══ Stored data ══

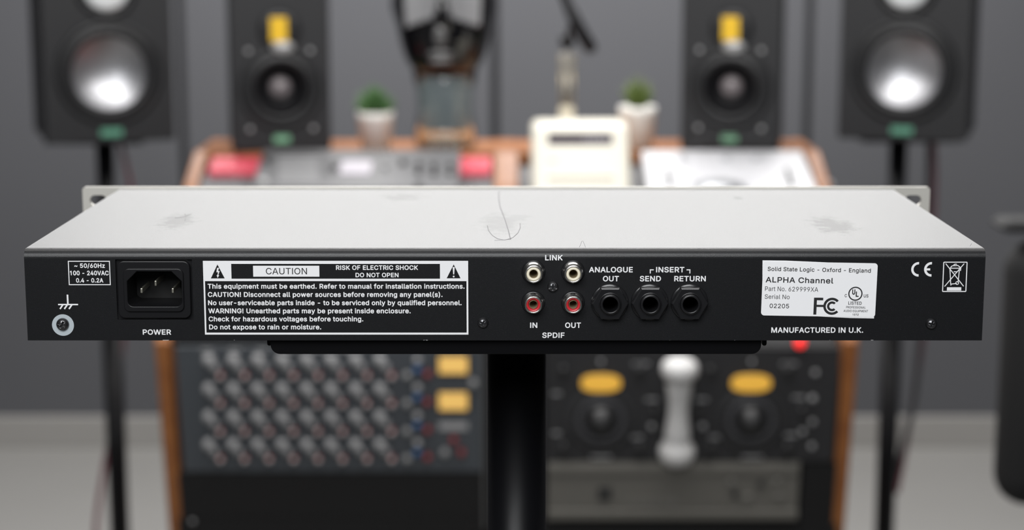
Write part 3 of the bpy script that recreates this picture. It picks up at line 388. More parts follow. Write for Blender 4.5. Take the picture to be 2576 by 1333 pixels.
# ------------------------------------------------------------------ materials
def powder(name, top=False):
    m = mat(name, (0.0048, 0.0050, 0.0060), 0.36, spec=0.42, bump=(4200, 0.42, 0.00012))
    nt = m.node_tree; p = nt.nodes['Principled BSDF']; N = nt.nodes; K = nt.links
    tc = N.new('ShaderNodeTexCoord')
    vo = N.new('ShaderNodeTexNoise'); vo.inputs['Scale'].default_value = 3200; vo.inputs['Detail'].default_value = 2
    K.new(tc.outputs['Object'], vo.inputs['Vector'])
    mr = N.new('ShaderNodeMapRange'); mr.inputs['From Min'].default_value = 0.66; mr.inputs['From Max'].default_value = 0.76
    K.new(vo.outputs['Fac'], mr.inputs['Value'])
    mx = N.new('ShaderNodeMix'); mx.data_type = 'RGBA'; mx.inputs[6].default_value = (0.0048, 0.0050, 0.0060, 1); mx.inputs[7].default_value = (0.06, 0.06, 0.065, 1)
    K.new(mr.outputs['Result'], mx.inputs[0]); K.new(mx.outputs[2], p.inputs['Base Color'])
    if top:
        # handling marks: polished patches where the texture is rubbed flat
        geo = N.new('ShaderNodeNewGeometry'); prev = None
        nz = N.new('ShaderNodeTexNoise'); nz.inputs['Scale'].default_value = 150; nz.inputs['Detail'].default_value = 6; nz.inputs['Roughness'].default_value = 0.75
        K.new(geo.outputs['Position'], nz.inputs['Vector'])
        for (px, py, rx, ry, amt) in MARKS:
            c = at(px, py, 1); d = ray(px, py); t = (ZT - CAMZ)/d.z; c = CAM + d*t
            sb = N.new('ShaderNodeVectorMath'); sb.operation = 'SUBTRACT'; sb.inputs[1].default_value = c
            K.new(geo.outputs['Position'], sb.inputs[0])
            sc = N.new('ShaderNodeVectorMath'); sc.operation = 'MULTIPLY'; sc.inputs[1].default_value = (1/rx, 1/ry, 0)
            K.new(sb.outputs[0], sc.inputs[0])
            ln = N.new('ShaderNodeVectorMath'); ln.operation = 'LENGTH'; K.new(sc.outputs[0], ln.inputs[0])
            ad = N.new('ShaderNodeMath'); ad.operation = 'MULTIPLY_ADD'; ad.inputs[1].default_value = 2.6; ad.inputs[2].default_value = -1.3
            K.new(nz.outputs['Fac'], ad.inputs[0])
            su = N.new('ShaderNodeMath'); su.operation = 'ADD'; K.new(ln.outputs['Value'], su.inputs[0]); K.new(ad.outputs[0], su.inputs[1])
            r = N.new('ShaderNodeMapRange'); r.inputs['From Min'].default_value = 0.95; r.inputs['From Max'].default_value = 0.45
            r.inputs['To Min'].default_value = 0; r.inputs['To Max'].default_value = amt
            K.new(su.outputs[0], r.inputs['Value'])
            if prev is None: prev = r.outputs['Result']
            else:
                mm = N.new('ShaderNodeMath'); mm.operation = 'MAXIMUM'; K.new(prev, mm.inputs[0]); K.new(r.outputs['Result'], mm.inputs[1]); prev = mm.outputs[0]
        q = N.new('ShaderNodeMapRange'); q.inputs['To Min'].default_value = TOPSPEC; q.inputs['To Max'].default_value = TOPSPEC*0.45
        K.new(prev, q.inputs['Value']); K.new(q.outputs['Result'], p.inputs['Specular IOR Level'])
        g1_ = N.new('ShaderNodeMapRange'); g1_.inputs['From Min'].default_value = 0.25; g1_.inputs['From Max'].default_value = 0.75
        g1_.inputs['To Min'].default_value = 0.20; g1_.inputs['To Max'].default_value = 0.86; K.new(vo.outputs['Fac'], g1_.inputs['Value'])
        g2_ = N.new('ShaderNodeMapRange'); g2_.inputs['To Min'].default_value = 1.0; g2_.inputs['To Max'].default_value = 0.5; K.new(prev, g2_.inputs['Value'])
        g3_ = N.new('ShaderNodeMath'); g3_.operation = 'MULTIPLY'; K.new(g1_.outputs['Result'], g3_.inputs[0]); K.new(g2_.outputs['Result'], g3_.inputs[1])
        K.new(g3_.outputs[0], p.inputs['Sheen Weight'])
        p.inputs['Roughness'].default_value = TOPROUGH; p.inputs['IOR'].default_value = 1.7; p.inputs['Sheen Weight'].default_value = 0.6; p.inputs['Sheen Roughness'].default_value = 0.4
    else:
        # paint chips showing bare metal along the lowest edge
        geo = N.new('ShaderNodeNewGeometry'); sp = N.new('ShaderNodeSeparateXYZ'); K.new(geo.outputs['Position'], sp.inputs[0])
        e = N.new('ShaderNodeMapRange'); e.inputs['From Min'].default_value = ZT-HB+0.0004; e.inputs['From Max'].default_value = ZT-HB+0.0001
        K.new(sp.outputs['Z'], e.inputs['Value'])
        n2 = N.new('ShaderNodeTexNoise'); n2.inputs['Scale'].default_value = 160; n2.inputs['Detail'].default_value = 5
        K.new(geo.outputs['Position'], n2.inputs['Vector'])
        r = N.new('ShaderNodeMapRange'); r.inputs['From Min'].default_value = 0.63; r.inputs['From Max'].default_value = 0.66; K.new(n2.outputs['Fac'], r.inputs['Value'])
        mu = N.new('ShaderNodeMath'); mu.operation = 'MULTIPLY'; K.new(e.outputs['Result'], mu.inputs[0]); K.new(r.outputs['Result'], mu.inputs[1])
        m2 = N.new('ShaderNodeMix'); m2.data_type = 'RGBA'; m2.inputs[7].default_value = (0.4, 0.4, 0.4, 1)
        K.new(mu.outputs[0], m2.inputs[0]); K.new(mx.outputs[2], m2.inputs[6]); K.new(m2.outputs[2], p.inputs['Base Color'])
    return m

YR, ZT, CX, HW, HB = 0.8245, 1.2118, -0.0033, 0.2200, 0.0425
LEN = 0.208
TOPSPEC, TOPROUGH = 1.0, 0.42
MARKS = [(445, 556, 0.011, 0.030, 0.9), (1012, 496, 0.014, 0.018, 0.7), (1262, 560, 0.013, 0.040, 0.6), (2092, 566, 0.0125, 0.034, 1.0), (1855, 498, 0.003, 0.008, 0.8), (1300, 545, 0.008, 0.012, .4)]
M_PANEL = powder('black_powder_coat'); M_TOP = powder('black_powder_coat_top', True)
M_ALU = mat('brushed_aluminium', (0.62, 0.60, 0.55), 0.42, 0.35, bump=(900, 0.1, 0.0001))
M_WHITE = mat('white_print', (0.80, 0.80, 0.81), 0.55, bump=(2300, 0.25, 0.0001))
M_INK = mat('black_ink', (0.012, 0.012, 0.013), 0.5)
M_STICK = mat('white_label_film', (0.84, 0.84, 0.85), 0.35)
M_BLK = mat('black_plastic', (0.008, 0.008, 0.009), 0.38, spec=0.3, bump=(700, 0.1, 0.0001))
M_BLKG = mat('glossy_black_plastic', (0.010, 0.010, 0.011), 0.22)
M_DEEP = mat('black_socket_interior', (0.004, 0.004, 0.004), 0.7)
M_NICKEL = mat('nickel_plate', (0.72, 0.70, 0.67), 0.22, 1.0)
M_BRASS = mat('dull_brass_contact', (0.32, 0.26, 0.16), 0.45, 0.6)
M_CREAMI = mat('cream_insulator', (0.80, 0.74, 0.58), 0.4)
M_REDI = mat('red_insulator', (0.50, 0.022, 0.03), 0.35)
M_SCREW = mat('black_zinc_screw', (0.10, 0.10, 0.105), 0.28, 0.9)
M_WASH = mat('bare_metal_earth_pad', (0.44, 0.49, 0.52), 0.5, 0.1)
M_PIN = mat('tinned_pin', (0.62, 0.60, 0.50), 0.3, 0.9)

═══

— Request —
Print the complete listing exactly as it stands, without its pictures.

— Solved problem —
Write part 3 of the bpy script that recreates this picture. It picks up at line 388. More parts follow. Write for Blender 4.5. Take the picture to be 2576 by 1333 pixels.
# ------------------------------------------------------------------ materials
def powder(name, top=False):
    m = mat(name, (0.0048, 0.0050, 0.0060), 0.36, spec=0.42, bump=(4200, 0.42, 0.00012))
    nt = m.node_tree; p = nt.nodes['Principled BSDF']; N = nt.nodes; K = nt.links
    tc = N.new('ShaderNodeTexCoord')
    vo = N.new('ShaderNodeTexNoise'); vo.inputs['Scale'].default_value = 3200; vo.inputs['Detail'].default_value = 2
    K.new(tc.outputs['Object'], vo.inputs['Vector'])
    mr = N.new('ShaderNodeMapRange'); mr.inputs['From Min'].default_value = 0.66; mr.inputs['From Max'].default_value = 0.76
    K.new(vo.outputs['Fac'], mr.inputs['Value'])
    mx = N.new('ShaderNodeMix'); mx.data_type = 'RGBA'; mx.inputs[6].default_value = (0.0048, 0.0050, 0.0060, 1); mx.inputs[7].default_value = (0.06, 0.06, 0.065, 1)
    K.new(mr.outputs['Result'], mx.inputs[0]); K.new(mx.outputs[2], p.inputs['Base Color'])
    if top:
        # handling marks: polished patches where the texture is rubbed flat
        geo = N.new('ShaderNodeNewGeometry'); prev = None
        nz = N.new('ShaderNodeTexNoise'); nz.inputs['Scale'].default_value = 150; nz.inputs['Detail'].default_value = 6; nz.inputs['Roughness'].default_value = 0.75
        K.new(geo.outputs['Position'], nz.inputs['Vector'])
        for (px, py, rx, ry, amt) in MARKS:
            c = at(px, py, 1); d = ray(px, py); t = (ZT - CAMZ)/d.z; c = CAM + d*t
            sb = N.new('ShaderNodeVectorMath'); sb.operation = 'SUBTRACT'; sb.inputs[1].default_value = c
            K.new(geo.outputs['Position'], sb.inputs[0])
            sc = N.new('ShaderNodeVectorMath'); sc.operation = 'MULTIPLY'; sc.inputs[1].default_value = (1/rx, 1/ry, 0)
            K.new(sb.outputs[0], sc.inputs[0])
            ln = N.new('ShaderNodeVectorMath'); ln.operation = 'LENGTH'; K.new(sc.outputs[0], ln.inputs[0])
            ad = N.new('ShaderNodeMath'); ad.operation = 'MULTIPLY_ADD'; ad.inputs[1].default_value = 2.6; ad.inputs[2].default_value = -1.3
            K.new(nz.outputs['Fac'], ad.inputs[0])
            su = N.new('ShaderNodeMath'); su.operation = 'ADD'; K.new(ln.outputs['Value'], su.inputs[0]); K.new(ad.outputs[0], su.inputs[1])
            r = N.new('ShaderNodeMapRange'); r.inputs['From Min'].default_value = 0.95; r.inputs['From Max'].default_value = 0.45
            r.inputs['To Min'].default_value = 0; r.inputs['To Max'].default_value = amt
            K.new(su.outputs[0], r.inputs['Value'])
            if prev is None: prev = r.outputs['Result']
            else:
                mm = N.new('ShaderNodeMath'); mm.operation = 'MAXIMUM'; K.new(prev, mm.inputs[0]); K.new(r.outputs['Result'], mm.inputs[1]); prev = mm.outputs[0]
        q = N.new('ShaderNodeMapRange'); q.inputs['To Min'].default_value = TOPSPEC; q.inputs['To Max'].default_value = TOPSPEC*0.45
        K.new(prev, q.inputs['Value']); K.new(q.outputs['Result'], p.inputs['Specular IOR Level'])
        g1_ = N.new('ShaderNodeMapRange'); g1_.inputs['From Min'].default_value = 0.25; g1_.inputs['From Max'].default_value = 0.75
        g1_.inputs['To Min'].default_value = 0.20; g1_.inputs['To Max'].default_value = 0.86; K.new(vo.outputs['Fac'], g1_.inputs['Value'])
        g2_ = N.new('ShaderNodeMapRange'); g2_.inputs['To Min'].default_value = 1.0; g2_.inputs['To Max'].default_value = 0.5; K.new(prev, g2_.inputs['Value'])
        g3_ = N.new('ShaderNodeMath'); g3_.operation = 'MULTIPLY'; K.new(g1_.outputs['Result'], g3_.inputs[0]); K.new(g2_.outputs['Result'], g3_.inputs[1])
        K.new(g3_.outputs[0], p.inputs['Sheen Weight'])
        p.inputs['Roughness'].default_value = TOPROUGH; p.inputs['IOR'].default_value = 1.7; p.inputs['Sheen Weight'].default_value = 0.6; p.inputs['Sheen Roughness'].default_value = 0.4
    else:
        # paint chips showing bare metal along the lowest edge
        geo = N.new('ShaderNodeNewGeometry'); sp = N.new('ShaderNodeSeparateXYZ'); K.new(geo.outputs['Position'], sp.inputs[0])
        e = N.new('ShaderNodeMapRange'); e.inputs['From Min'].default_value = ZT-HB+0.0004; e.inputs['From Max'].default_value = ZT-HB+0.0001
        K.new(sp.outputs['Z'], e.inputs['Value'])
        n2 = N.new('ShaderNodeTexNoise'); n2.inputs['Scale'].default_value = 160; n2.inputs['Detail'].default_value = 5
        K.new(geo.outputs['Position'], n2.inputs['Vector'])
        r = N.new('ShaderNodeMapRange'); r.inputs['From Min'].default_value = 0.63; r.inputs['From Max'].default_value = 0.66; K.new(n2.outputs['Fac'], r.inputs['Value'])
        mu = N.new('ShaderNodeMath'); mu.operation = 'MULTIPLY'; K.new(e.outputs['Result'], mu.inputs[0]); K.new(r.outputs['Result'], mu.inputs[1])
        m2 = N.new('ShaderNodeMix'); m2.data_type = 'RGBA'; m2.inputs[7].default_value = (0.4, 0.4, 0.4, 1)
        K.new(mu.outputs[0], m2.inputs[0]); K.new(mx.outputs[2], m2.inputs[6]); K.new(m2.outputs[2], p.inputs['Base Color'])
    return m

YR, ZT, CX, HW, HB = 0.8245, 1.2118, -0.0033, 0.2200, 0.0425
LEN = 0.208
TOPSPEC, TOPROUGH = 1.0, 0.42
MARKS = [(445, 556, 0.011, 0.030, 0.9), (1012, 496, 0.014, 0.018, 0.7), (1262, 560, 0.013, 0.040, 0.6), (2092, 566, 0.0125, 0.034, 1.0), (1855, 498, 0.003, 0.008, 0.8), (1300, 545, 0.008, 0.012, .4)]
M_PANEL = powder('black_powder_coat'); M_TOP = powder('black_powder_coat_top', True)
M_ALU = mat('brushed_aluminium', (0.62, 0.60, 0.55), 0.42, 0.35, bump=(900, 0.1, 0.0001))
M_WHITE = mat('white_print', (0.80, 0.80, 0.81), 0.55, bump=(2300, 0.25, 0.0001))
M_INK = mat('black_ink', (0.012, 0.012, 0.013), 0.5)
M_STICK = mat('white_label_film', (0.84, 0.84, 0.85), 0.35)
M_BLK = mat('black_plastic', (0.008, 0.008, 0.009), 0.38, spec=0.3, bump=(700, 0.1, 0.0001))
M_BLKG = mat('glossy_black_plastic', (0.010, 0.010, 0.011), 0.22)
M_DEEP = mat('black_socket_interior', (0.004, 0.004, 0.004), 0.7)
M_NICKEL = mat('nickel_plate', (0.72, 0.70, 0.67), 0.22, 1.0)
M_BRASS = mat('dull_brass_contact', (0.32, 0.26, 0.16), 0.45, 0.6)
M_CREAMI = mat('cream_insulator', (0.80, 0.74, 0.58), 0.4)
M_REDI = mat('red_insulator', (0.50, 0.022, 0.03), 0.35)
M_SCREW = mat('black_zinc_screw', (0.10, 0.10, 0.105), 0.28, 0.9)
M_WASH = mat('bare_metal_earth_pad', (0.44, 0.49, 0.52), 0.5, 0.1)
M_PIN = mat('tinned_pin', (0.62, 0.60, 0.50), 0.3, 0.9)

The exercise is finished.